Los días siguientes los empleé en seguir descubriendo los diferentes y sugerentes rincones de la ciudad, así como también de sus alrededores. Mis ojos descubrieron entonces, para mi propia satisfacción, la belleza de la campiña irlandesa con sus verdes prados salpicados de hermosos lagos. En dirección a la población de Glendalough, situada en el condado de Wicklow, mi viaje estuvo amenizado por algunos rebaños de atolondradas ovejas que se oponían tozudamente al paso del vehículo. Por el camino descubrí el encanto de los montes de Wicklow y la imponente imagen de alguno de sus lagos que, como queriendo rendir pleitesía a las montañas que lo cobijan, refleja en sus aguas el esplendor manifiesto de estas.

Ya de vuelta a Dublín, y en puertas de una nueva noche, pensé que sería una buena idea sumarme a aquellas gentes entrando en sus verdaderas moradas, en esos bares musicales llamados pubs, puesto que estoy convencido que el irlandés no vive en su casa, tan sólo duerme en ella, sirviéndole ésta probablemente tan sólo como excusa perfecta para recibir el correo.

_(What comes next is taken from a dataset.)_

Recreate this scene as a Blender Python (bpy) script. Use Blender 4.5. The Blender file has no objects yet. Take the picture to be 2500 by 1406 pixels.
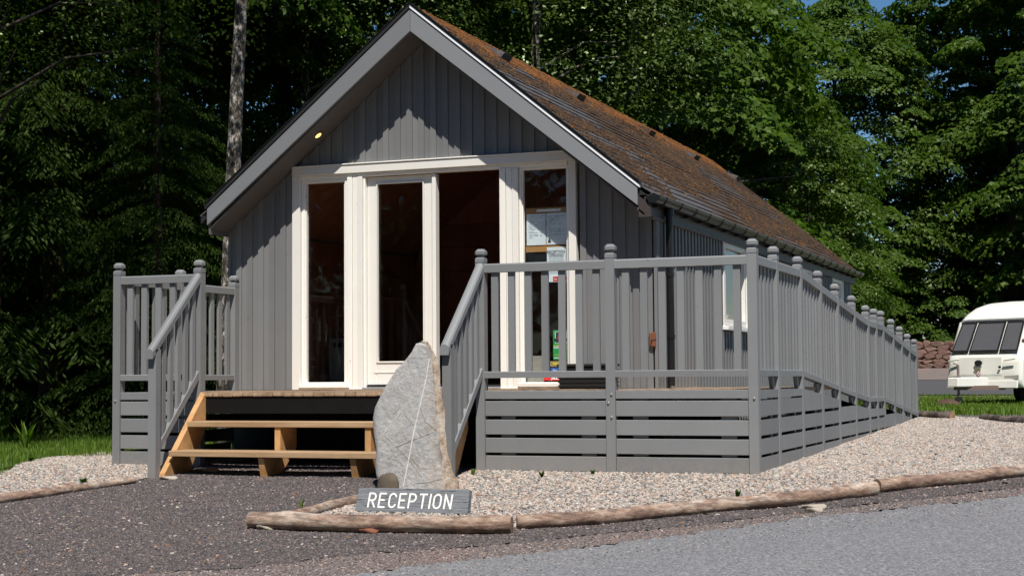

En donde realmente vive es en esos locales, en esa gran sala común en la que la música sirve de vínculo para la unión entre ellos, pero no se trata de una música enlatada ni distante, sino cercana y próxima, con la que a menudo puedes vibrar y soñar. Los taburetes bailan al ritmo del violín mientras en la mesa contigua a la tuya un grupo de músicos mueven sus pies al son de una vieja canción. El pub es a Dublín, lo que el volar a los pájaros, pues una cosa sin la otra carecería totalmente de sentido, y entre pinta y pinta, la gente enloquece al son de viejas canciones celtas bailando y riendo entre los sugerentes pasos de la danza irlandesa.